Stage 3 introduces one of the game’s most irritating characters: the pesty flea man (a.k.a. Igor, a.k.a. Hunchback), whose tiny hit box and quick, random movements make him as infamous as he is lethal. The flea man is the first enemy you encounter in Stage 3, creating a strong association between the frenetic rhythms of “Wicked Child” and the little fellow’s erratic movement.

The flea man is inspired by the Ygor/Fritz characters from the original Frankenstein films. “Igor” has since become a composite trope molded over dozens of adaptations of these film adaptations of a play adaptation of Mary Shelley’s original novel, which has no Igor. The metamorphosis is somewhat akin to the zombie’s mutation from voodoo-controlled puppet to undead flesh-eater. Igor mirrors cultural anxieties about servitude and disability. He is an embodied contradiction, both subordinate and menacing, human and monstrous.

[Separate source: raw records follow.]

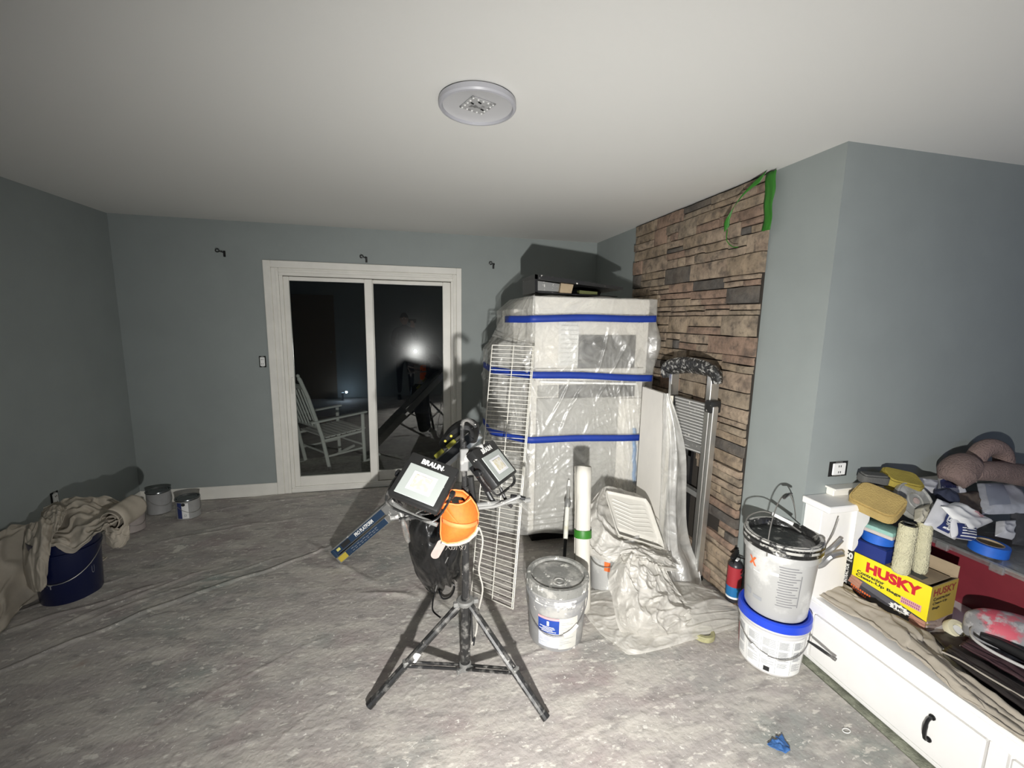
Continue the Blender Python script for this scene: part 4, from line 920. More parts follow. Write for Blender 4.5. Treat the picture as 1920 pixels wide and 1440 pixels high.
for i, f in enumerate(feet):
    top = Vector((hx, hy, colz-.008)); d = (f-top); dh = Vector((d.x, d.y, 0)).normalized(); top = top+dh*.03
    leg = tt('leg', [top, top.lerp(f, .5), f], [.0155, .0165, .0155], flat=1.15)
    tt('foot_cap', [top.lerp(f, .965), f+(f-top).normalized()*.006], .0185, m_speckblack, par=leg)
    m_ = top.lerp(f, .60); 
    for s_ in (-1, 1):
        sd = Vector((-dh.y, dh.x, 0))*s_*.014
        tt('brace', [Vector((hx, hy, .045))+dh*.02+sd, m_+sd*.9+Vector((0, 0, -.004))], .007)
    MB().box(m_, (.035, .035, .03), rot(z=math.atan2(dh.y, dh.x)), .004).build('brace_bracket', m_alu2, tp, world=True)
# crusted blobs of dried paint
for q in (Vector(feet[0]).lerp(Vector((hx, hy, colz)), .46)+Vector((0, -.014, 0)),): MB().box(q, (.030, .012, .055), rot(y=.5, x=.2), .006).build('dried_paint', m_print, tp, world=True)
# mast head: clamp, hook, cross bar
cl = at(862, 862, 'y', hy-.01)
MB().box((hx-.006, hy-.004, cl.z), (.036, .036, .10), bev=.004).box((hx+.04, hy-.006, cl.z+.025), (.09, .012, .055), rot(y=-.35), .004).build('clamp_plate', mat('grey_clamp', (.20, .20, .195), .6, layers=(((.4,.39,.37), 30, .5, .6, .7),)), tp, world=True)
hk = at(857, 800, 'y', hy)
tt('hook', spline([(hx-.012, hy, cl.z+.03), (hx-.014, hy, hk.z-.02), (hx-.010, hy, hk.z+.02), (hx+.01, hy, hk.z+.028), (hx+.035, hy, hk.z+.01), (hx+.045, hy, hk.z-.005)], 16), .009)
zb_ = at(860, 958, 'y', hy).z
tt('cross_bar', [(hx-.34+.02, hy+.01, zb_-.01), (hx, hy, zb_+.02), (hx+.30, hy+.01, zb_+.02)], .011, m_alu2)
def lamp(loc, r, w, h, name='BRAUN', sgn=1):
    R = Matrix.Translation(Vector(loc)) @ Euler(r, 'XYZ').to_matrix().to_4x4()
    lp_ = MB(R); W2, H2 = w/2+.022, h/2+.014
    lp_.box((0, .018, .019), (W2*2, .045, H2*2+.036), bev=.010, seg=2)
    hd = lp_.build('lamp_housing', m_speckblack, tp, world=True, label='black paint-spattered lamp head reading BRAUN, %s of the pole' % ('left' if sgn < 0 else 'right'))
    g_ = MB(R); g_.box((0, -.0065, 0), (w, .004, h), bev=.002); g_.build('lamp_glass', m_lens, hd, world=True)
    g_ = MB(R); g_.add([(-w*.30, -.0095, h*.30), (w*.30, -.0095, h*.30), (w*.30, -.0095, -h*.30), (-w*.30, -.0095, -h*.30)], [(0, 1, 2, 3)]); g_.build('reflector', m_lens2, hd, world=True, smooth=0)
    g_ = MB(R); g_.box((0, -.0105, 0), (w*.42, .002, h*.42)); g_.build('led_chip', m_led, hd, world=True, smooth=0)
    g_ = MB(R)
    for k in range(9): g_.box((lerp(-.8, .8, k/8)*W2, .055, .0), (.004, .034, H2*1.7))
    g_.build('cooling_fins', m_dark, hd, world=True)
    yk = MB(R); yk.tube(spline([(-W2-.006, .03, .02), (-W2-.012, .03, -.03), (-W2+.01, .035, -H2-.022), (0, .04, -H2-.03), (W2-.01, .035, -H2-.022), (W2+.012, .03, -.03), (W2+.006, .03, .02)], 30), .007, 8, flat=.6)
    yk.build('yoke', m_specktube, hd, world=True)
    for s_ in (-1, 1): MB(R).lathe([(.0001, 0), (.015, 0), (.016, .004), (.016, .014), (.012, .018), (.0001, .018)], 14, (s_*(W2+.004), .03, .02), rot(y=s_*PI/2)).build('tilt_knob', m_dark, hd, world=True)
    lettering(name, lambda x, y: R @ Vector((x, -.0055, H2+.0+y+.009)), m_print, hd, .03, w=w*.55, h=.023, bold=.05, world=True)
    return hd, R
L1, R1 = lamp((.025, 1.60, 1.022), (-.904, .267, -.456), .166, .133, sgn=-1)
L2, R2 = lamp((.350, 1.75, 1.027), (-.766, -.011, .896), .150, .122, sgn=1)
# H-frames (floor stands of the lamps folded under them) and clear-gripped knobs
A3 = lambda px, py, y: at(px, py, 'y', y)
tt('stand_tube', spline([A3(740, 945, 1.70), A3(762, 960, 1.66), A3(790, 972, 1.63), A3(820, 984, 1.60)], 12), .009, m_alu2)
tt('stand_tube', spline([A3(748, 975, 1.72), A3(775, 970, 1.72), A3(800, 960, 1.72), A3(838, 958, 1.74)], 12), .009, m_specktube)
tt('stand_tube', spline([A3(740, 940, 1.76), A3(752, 962, 1.74), A3(757, 985, 1.72)], 8), .010, m_alu2)
tt('clear_knob', [A3(755, 975, 1.70), A3(758, 985, 1.70), A3(763, 1005, 1.70), A3(766, 1016, 1.70)], [.007, .012, .013, .008], m_bulb, 12)
tt('stand_tube', spline([A3(897, 952, 1.80), A3(930, 948, 1.78), A3(960, 936, 1.76), A3(975, 930, 1.76)], 10), .010, m_alu2)
tt('stand_tube', spline([A3(905, 905, 1.84), A3(918, 930, 1.82), A3(932, 952, 1.80)], 10), .012, m_speckblack)
tt('stand_tube', spline([A3(938, 915, 1.82), A3(950, 940, 1.80), A3(960, 950, 1.78)], 8), .008, m_specktube)
tt('stand_tube', spline([A3(882, 893, 1.80), A3(884, 915, 1.80), A3(890, 950, 1.81)], 8), .016, m_speckblack)
tt('clear_knob', [A3(968, 935, 1.76), A3(978, 945, 1.76), A3(990, 957, 1.76), A3(996, 963, 1.76)], [.010, .011, .013, .007], m_bulb, 12)
tt('tilt_lever', [A3(958, 930, 1.76), A3(975, 932, 1.76), A3(985, 935, 1.75)], .009, m_dark)
# cords
tt('power_cord', spline([A3(897, 985, 1.80), A3(905, 1010, 1.80), A3(902, 1040, 1.80), A3(898, 1070, 1.81), A3(905, 1105, 1.80), A3(896, 1150, 1.78), A3(893, 1185, 1.76), A3(884, 1208, 1.74)], 50), .0042, mat('pale_cord', (.40, .385, .35), .5))
tt('power_cord', spline([A3(818, 1100, 2.12), A3(812, 1125, 2.06), A3(812, 1145, 2.0), A3(826, 1158, 1.95)], 24), .004, m_dark)
tt('power_cord', spline([at(822, 1105, 'z', .08), at(830, 1122, 'z', .03), at(845, 1118, 'z', .02), at(852, 1100, 'z', .03), at(842, 1085, 'z', .08)], 24), .005, m_dark)
tt('power_cord', spline([at(836, 1160, 'z', .02), at(848, 1158, 'z', .02), at(858, 1148, 'z', .03), at(862, 1135, 'z', .06)], 16), .004, m_dark)
tt('power_cord', spline([A3(888, 1210, 1.73), A3(890, 1195, 1.74), A3(886, 1200, 1.74), A3(884, 1140, 1.78)], 16), .0035, m_dark)

# folded cap and black bag hanging at the stand
cp = thing('orange_cap', 'bright orange mesh cap hung over the pole of the work light stand', 'cap', (.176, 1.715, .83))
def cpx(px, py, d=0): return at(px, py, 'y', 1.745-d)
top_edge = [(831, 938), (842, 936), (854, 938), (866, 936), (876, 930), (880, 926)]
outl = [(828, 940), (829, 928), (840, 920), (853, 918), (868, 920), (882, 932), (892, 946), (897, 962), (896, 980), (890, 996), (876, 1009), (858, 1016), (838, 1018), (828, 1013), (826, 1000), (827, 970)]
c0 = (862, 975); ov = [cpx(*q) for q in outl]
def dome(u, v):
    a = u*len(outl); i = int(a) % len(outl); f = a-int(a); e = ov[i].lerp(ov[(i+1) % len(ov)], f); c = cpx(*c0); p = c.lerp(e, v)
    return p+Vector((0, -.052*(1-v**2.4), 0))
b = MB(); b.grid(dome, 48, 12, mask=lambda u, v: not (dome(u, v).z > cpx(850, 936).z and v < .86)); b.build('mesh_panel', m_orange, cp, world=True, smooth=60, solid=.002)
MB().tube([q+Vector((0, -.002, 0)) for q in ov], .0035, 8, closed=True).build('binding', m_orange_hem, cp, world=True)
MB().tube([q+Vector((0, -.045, 0)) for q in spline([cpx(*q) for q in top_edge], 16)], .0032, 8).build('binding', m_orange_hem, cp, world=True)
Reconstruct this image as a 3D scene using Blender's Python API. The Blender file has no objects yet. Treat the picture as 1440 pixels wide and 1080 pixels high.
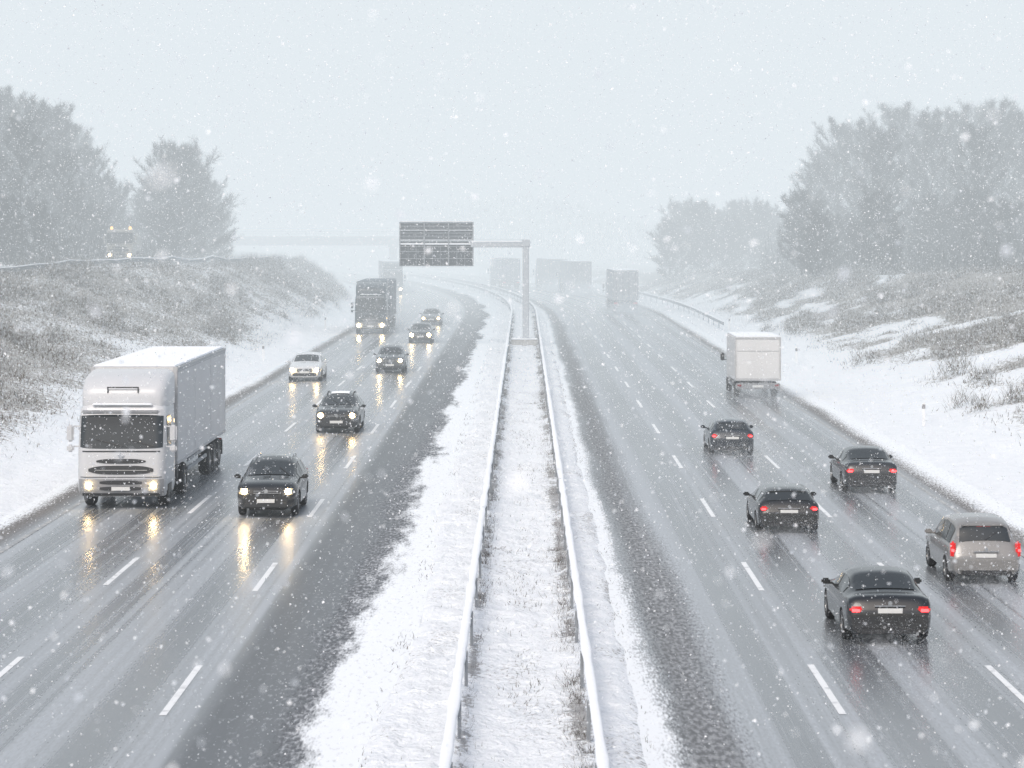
import bpy, bmesh, math, random
import numpy as np
from mathutils import Vector, Matrix
random.seed(7); rng=np.random.default_rng(7)
scene=bpy.context.scene; col=scene.collection
scene.view_settings.view_transform='Standard'
try: scene.view_settings.look='None'
except Exception: pass
scene.view_settings.exposure=0
FOG=(0.780,0.846,0.893)

def cx(Y):
    Y=np.asarray(Y,dtype=float); d=np.maximum(0,Y-230)
    return np.where(d<500,-(d*d)/2000,-(125+(d-500)*0.5))
def heading(Y): return math.atan(min(max(0,Y-230),500)/1000)
def hsh(i,j,s):
    h=(i*374761393+j*668265263+s*982451653)&0x7fffffff
    h=((h^(h>>13))*1274126177)&0x7fffffff
    return ((h^(h>>16))&0xffff)/65535.0
def vn(x,y,s=0):
    x=np.asarray(x,float);y=np.asarray(y,float)
    i=np.floor(x).astype(np.int64);j=np.floor(y).astype(np.int64)
    fx=x-i;fy=y-j;fx=fx*fx*(3-2*fx);fy=fy*fy*(3-2*fy)
    a=hsh(i,j,s);b=hsh(i+1,j,s);c=hsh(i,j+1,s);d=hsh(i+1,j+1,s)
    return (a*(1-fx)+b*fx)*(1-fy)+(c*(1-fx)+d*fx)*fy
def fbm(x,y,s=0): return .5*vn(x,y,s)+.3*vn(x*2.1,y*2.1,s+1)+.2*vn(x*4.3,y*4.3,s+2)
def sst(a,b,x):
    t=np.clip((x-a)/(b-a),0,1); return t*t*(3-2*t)

# ---------------- materials ----------------
MATS={}
def newmat(name):
    m=bpy.data.materials.new(name); m.use_nodes=True
    return m,m.node_tree.nodes,m.node_tree.links,m.node_tree.nodes['Principled BSDF']
def pm(name,c,rough=.5,metal=0,es=0,ec=None,coat=0,var=.12,vs=6.0,dirt=0):
    if name in MATS: return MATS[name]
    m,N,L,P=newmat(name)
    P.inputs['Roughness'].default_value=rough; P.inputs['Metallic'].default_value=metal
    P.inputs['Coat Weight'].default_value=coat
    tc=N.new('ShaderNodeTexCoord'); nz=N.new('ShaderNodeTexNoise'); nz.inputs['Scale'].default_value=vs; nz.inputs['Detail'].default_value=5
    L.new(tc.outputs['Object'],nz.inputs['Vector'])
    mx=N.new('ShaderNodeMix'); mx.data_type='RGBA'
    mx.inputs[6].default_value=(*[x*(1-var) for x in c],1); mx.inputs[7].default_value=(*[min(1,x*(1+var)) for x in c],1)
    L.new(nz.outputs['Fac'],mx.inputs[0])
    out=mx.outputs[2]
    if dirt>0:
        # road film and clinging snow, heavier low on the body
        sp=N.new('ShaderNodeSeparateXYZ'); L.new(tc.outputs['Object'],sp.inputs[0])
        mr=N.new('ShaderNodeMapRange'); mr.inputs[1].default_value=.9; mr.inputs[2].default_value=.25; mr.inputs[3].default_value=.05; mr.inputs[4].default_value=1
        L.new(sp.outputs['Z'],mr.inputs[0])
        n2=N.new('ShaderNodeTexNoise'); n2.inputs['Scale'].default_value=9; n2.inputs['Detail'].default_value=6
        L.new(tc.outputs['Object'],n2.inputs['Vector'])
        mu=N.new('ShaderNodeMath'); mu.operation='MULTIPLY'; L.new(mr.outputs[0],mu.inputs[0]); L.new(n2.outputs['Fac'],mu.inputs[1])
        mu2=N.new('ShaderNodeMath'); mu2.operation='MULTIPLY'; L.new(mu.outputs[0],mu2.inputs[0]); mu2.inputs[1].default_value=dirt
        m2=N.new('ShaderNodeMix'); m2.data_type='RGBA'; L.new(mu2.outputs[0],m2.inputs[0]); L.new(out,m2.inputs[6]); m2.inputs[7].default_value=(.22,.22,.22,1)
        out=m2.outputs[2]
    L.new(out,P.inputs['Base Color'])
    if es>0:
        P.inputs['Emission Color'].default_value=(*(ec or c),1); P.inputs['Emission Strength'].default_value=es
    MATS[name]=m; return m
def noise_node(N,L,vec,scale,detail=4,mapscale=None):
    if mapscale:
        mp=N.new('ShaderNodeMapping'); mp.inputs['Scale'].default_value=mapscale; L.new(vec,mp.inputs['Vector']); vec=mp.outputs[0]
    n=N.new('ShaderNodeTexNoise'); n.inputs['Scale'].default_value=scale; n.inputs['Detail'].default_value=detail
    L.new(vec,n.inputs['Vector']); return n.outputs['Fac']
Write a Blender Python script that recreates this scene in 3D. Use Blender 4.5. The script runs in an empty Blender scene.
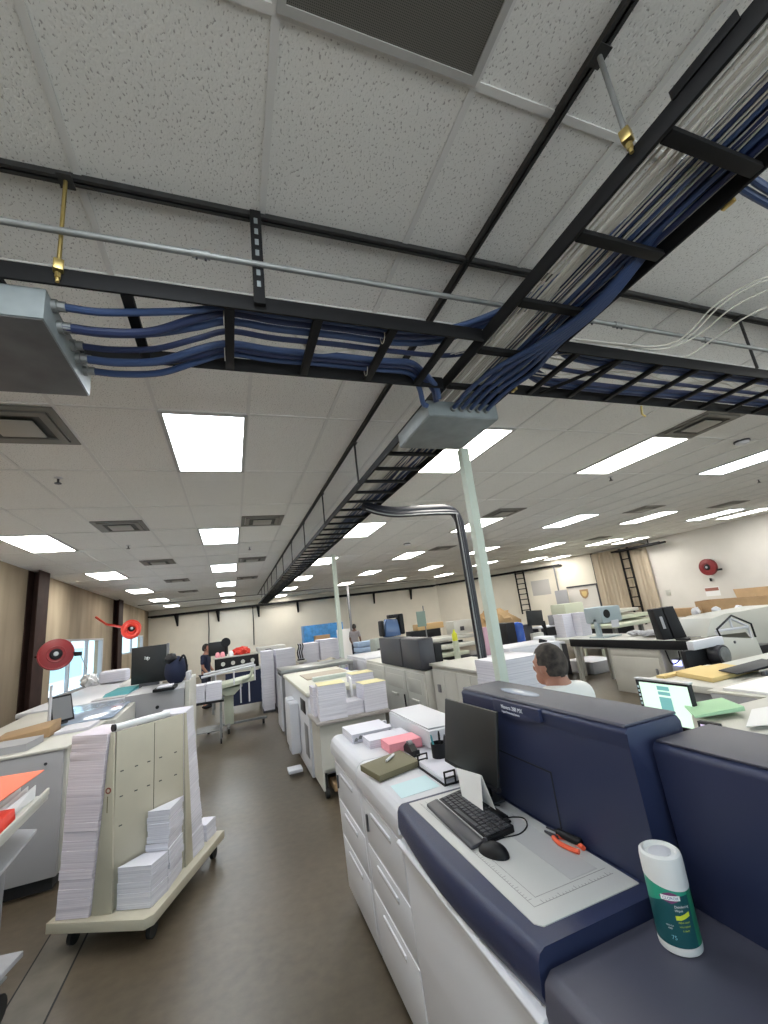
import bpy, bmesh, math, random
from math import sin, cos, pi, radians as RAD
from mathutils import Vector, Matrix, noise
random.seed(7)
S = bpy.context.scene
C = S.collection
CZ = 3.436            # ceiling height
# ------------------------------------------------------------------ materials
_m = {}
def mat(name, col=(.8, .8, .8), rough=.5, metal=0., emit=None, es=1., noise_amt=0., nscale=8., bump=0., bscale=60.,
        stretch=(1, 1, 1), col2=None, spec=.5, alpha=None, coat=0.):
    if name in _m: return _m[name]
    m = bpy.data.materials.new(name); m.use_nodes = True
    nt = m.node_tree; b = nt.nodes['Principled BSDF']
    b.inputs['Base Color'].default_value = (*col, 1); b.inputs['Roughness'].default_value = rough
    b.inputs['Metallic'].default_value = metal; b.inputs['Specular IOR Level'].default_value = spec
    b.inputs['Coat Weight'].default_value = coat
    if emit:
        b.inputs['Emission Color'].default_value = (*emit, 1); b.inputs['Emission Strength'].default_value = es
    if noise_amt or bump or col2:
        tc = nt.nodes.new('ShaderNodeTexCoord'); mp = nt.nodes.new('ShaderNodeMapping')
        mp.inputs['Scale'].default_value = stretch
        nt.links.new(tc.outputs['Object'], mp.inputs['Vector'])
    if noise_amt or col2:
        n = nt.nodes.new('ShaderNodeTexNoise'); n.inputs['Scale'].default_value = nscale; n.inputs['Detail'].default_value = 5
        nt.links.new(mp.outputs[0], n.inputs['Vector'])
        r = nt.nodes.new('ShaderNodeValToRGB'); r.color_ramp.elements[0].position = .3; r.color_ramp.elements[1].position = .7
        c2 = col2 if col2 else tuple(max(0, c * (1 - noise_amt)) for c in col)
        r.color_ramp.elements[0].color = (*c2, 1); r.color_ramp.elements[1].color = (*col, 1)
        nt.links.new(n.outputs['Fac'], r.inputs[0]); nt.links.new(r.outputs[0], b.inputs['Base Color'])
    if bump:
        n2 = nt.nodes.new('ShaderNodeTexNoise'); n2.inputs['Scale'].default_value = bscale; n2.inputs['Detail'].default_value = 4
        nt.links.new(mp.outputs[0], n2.inputs['Vector'])
        bp = nt.nodes.new('ShaderNodeBump'); bp.inputs['Strength'].default_value = bump; bp.inputs['Distance'].default_value = .01
        nt.links.new(n2.outputs['Fac'], bp.inputs['Height']); nt.links.new(bp.outputs[0], b.inputs['Normal'])
    _m[name] = m
    return m

def ceiling_mat():
    m = bpy.data.materials.new('fissured_tile'); m.use_nodes = True; nt = m.node_tree; b = nt.nodes['Principled BSDF']
    b.inputs['Roughness'].default_value = .95; b.inputs['Specular IOR Level'].default_value = .1
    tc = nt.nodes.new('ShaderNodeTexCoord')
    mp = nt.nodes.new('ShaderNodeMapping'); mp.inputs['Scale'].default_value = (1.0, .62, 1)
    mp.inputs['Rotation'].default_value = (0, 0, .5)
    nt.links.new(tc.outputs['Object'], mp.inputs[0])
    n = nt.nodes.new('ShaderNodeTexNoise'); n.inputs['Scale'].default_value = 140; n.inputs['Detail'].default_value = 3
    n.inputs['Roughness'].default_value = .45
    nt.links.new(mp.outputs[0], n.inputs['Vector'])
    r = nt.nodes.new('ShaderNodeValToRGB'); e = r.color_ramp.elements
    e[0].position = .335; e[0].color = (.44, .43, .42, 1); e[1].position = .40; e[1].color = (.80, .80, .78, 1)
    nt.links.new(n.outputs['Fac'], r.inputs[0])
    n2 = nt.nodes.new('ShaderNodeTexNoise'); n2.inputs['Scale'].default_value = 1.1; n2.inputs['Detail'].default_value = 2
    nt.links.new(tc.outputs['Object'], n2.inputs['Vector'])
    mx = nt.nodes.new('ShaderNodeMixRGB'); mx.blend_type = 'MULTIPLY'; mx.inputs[0].default_value = .06
    nt.links.new(r.outputs[0], mx.inputs[1]); nt.links.new(n2.outputs['Fac'], mx.inputs[2])
    nt.links.new(mx.outputs[0], b.inputs['Base Color'])
    bp = nt.nodes.new('ShaderNodeBump'); bp.inputs['Strength'].default_value = .55; bp.inputs['Distance'].default_value = .006
    nt.links.new(n.outputs['Fac'], bp.inputs['Height']); nt.links.new(bp.outputs[0], b.inputs['Normal'])
    return m

def floor_mat():
    m = bpy.data.materials.new('worn_concrete'); m.use_nodes = True; nt = m.node_tree; b = nt.nodes['Principled BSDF']
    tc = nt.nodes.new('ShaderNodeTexCoord')
    def N(s, d):
        n = nt.nodes.new('ShaderNodeTexNoise'); n.inputs['Scale'].default_value = s; n.inputs['Detail'].default_value = d
        nt.links.new(tc.outputs['Object'], n.inputs['Vector']); return n
    a, c = N(.9, 4), N(14, 6)
    r = nt.nodes.new('ShaderNodeValToRGB'); e = r.color_ramp.elements
    e[0].position = .2; e[0].color = (.082, .063, .043, 1); e[1].position = .8; e[1].color = (.160, .130, .092, 1)
    nt.links.new(a.outputs['Fac'], r.inputs[0])
    r2 = nt.nodes.new('ShaderNodeValToRGB'); e = r2.color_ramp.elements
    e[0].position = .3; e[0].color = (.6, .6, .6, 1); e[1].position = .7; e[1].color = (1, 1, 1, 1)
    nt.links.new(c.outputs['Fac'], r2.inputs[0])
    mx = nt.nodes.new('ShaderNodeMixRGB'); mx.blend_type = 'MULTIPLY'; mx.inputs[0].default_value = .6
    nt.links.new(r.outputs[0], mx.inputs[1]); nt.links.new(r2.outputs[0], mx.inputs[2]); nt.links.new(mx.outputs[0], b.inputs['Base Color'])
    r3 = nt.nodes.new('ShaderNodeValToRGB'); e = r3.color_ramp.elements
    e[0].position = .2; e[0].color = (.30, .30, .30, 1); e[1].position = .8; e[1].color = (.42, .42, .42, 1)
    nt.links.new(a.outputs['Fac'], r3.inputs[0]); nt.links.new(r3.outputs[0], b.inputs['Roughness'])
    bp = nt.nodes.new('ShaderNodeBump'); bp.inputs['Strength'].default_value = .12; bp.inputs['Distance'].default_value = .01
    nt.links.new(c.outputs['Fac'], bp.inputs['Height']); nt.links.new(bp.outputs[0], b.inputs['Normal'])
    return m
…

The Castlevania flea man is similarly paradoxical. He appears shriveled yet extremely agile, able to leap four times his height. His sprite is used for both standard-issue enemies and the Stage 4 boss. The flea man might be infantilized for his one-tile-tall form, and his wicked ways are maligned by the outside world of frustrated players over decades. But at least in the world of Castlevania, he is hardly alone.

4. Honorable Mentions

Dracula, the final boss
Alucard, his anagrammatically named son (not featured until Castlevania III)
Simon Belmont, the whip-cracking hero
Hitoshi Akamatsu, Castlevania’s director and, presumably, Yamashita’s boss

But perhaps the truest answer to the question is the song itself. In another interview, Yamashita opens up about her time at Konami: “I worked very hard … and I eventually became really sick. I was also not satisfied with certain things, for example that the company did not recognise distinguished works of its employees.” Yamashita poured her heart into these songs without credit only to be removed from further Castlevania projects and denied the foundation to become a Kondo or an Uematsu. That little extra something we hear in “Wicked Child” is anger, and that anger makes the song, Yamashita’s child, wicked.